Can bankers stop the trading book killer?
FRTB won’t obliterate your whole markets business any more, just some very specific parts
A wipeout of the trading book has so far been avoided, but banks fear certain niche parts of the business could fall victim to the still-at-large suspect: the Fundamental Review of the Trading Book.
Before the Basel Committee on Banking Supervision’s revisions to the FRTB were finalised in January, fears were rife that the rules would greatly damage investment banking divisions due to the expected capital hike. An industry study in 2016 found market risk capital would rise by 1.5 times using the internal models approach (IMA) and 2.4 times under the regulator-set sensitivities-based approach (SBA).
Those fears have been (somewhat) allayed, but there are still some pockets of the trading book that banks fear will be killed off by the most recent set of rules.
Structured products – either swaps or options – pegged to the performance of funds are one such potential victim. As supervisory approval of the IMA for exposure to funds seems almost impossible, banks would be forced on to the SBA, which translates into sky-high capital charges for this category of risk.
To use the IMA, banks must demonstrate two things: their front- and back-office pricing systems are closely aligned; and, specifically for fund products, that they have a regular breakdown of individual components within each fund to which they are exposed.
Most banks agree the second condition will be almost impossible for them to meet, as fund managers do not disclose the make-up of their funds – and nor do they want to, for fear the information might leak to their competitors.
The Basel Committee’s intentions are good… But Basel is using a hammer to crack the nut of transparency
The Basel Committee’s intentions are good. Regulators want to ensure banks truly understand the exposures in the fund and avoid any nasty surprises if the fund manager takes more risk than the bank bargained for.
But Basel is using a hammer to crack the nut of transparency. In the worst case scenario under the SBA, banks must use a risk weight of 70%, which is the same weighting assigned to exposures that banks run against small corporates in an emerging market. It is highly unlikely that most funds have been heavily concentrating their investments in those types of risky assets, and neither is a properly diversified fund likely to be as volatile as a single small cap stock.
The second method in the SBA, based on the fund’s investment mandate, is supposed to produce lighter capital charges, but it does not curb the rise in risk-weighted assets that much, because mandates deliberately allow funds plenty of leeway in choosing their assets. One source likened the choice to being offered cholera or the plague.

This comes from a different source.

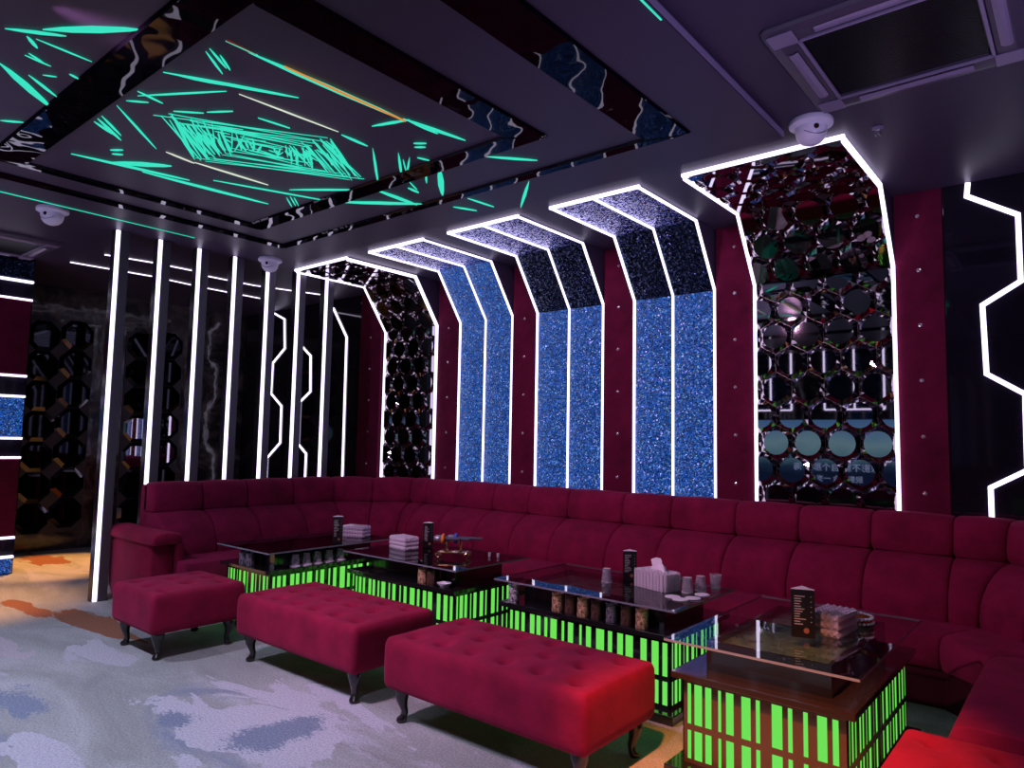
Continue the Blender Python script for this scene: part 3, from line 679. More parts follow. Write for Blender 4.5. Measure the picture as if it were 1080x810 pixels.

While banks’ trading businesses can still continue if these structured products are eliminated, it will mean they will have to do so without this relatively stable source of income. For one bank, these products deliver up to 10% of its total markets revenue.
The second set of victims that banks worry about are correlation trading portfolios. The latest FRTB rules prevent banks from offsetting credit-default swap indexes against their single-name constituents, which the trades depend on to arbitrage the two components.
For both of these products, banks are looking for changes to the rules, or else they will have to scale back – and perhaps kill off – those business lines. Sources say policymakers are reluctant to make changes at the Basel Committee level, so local regulators are the only realistic saviours of the trading book now.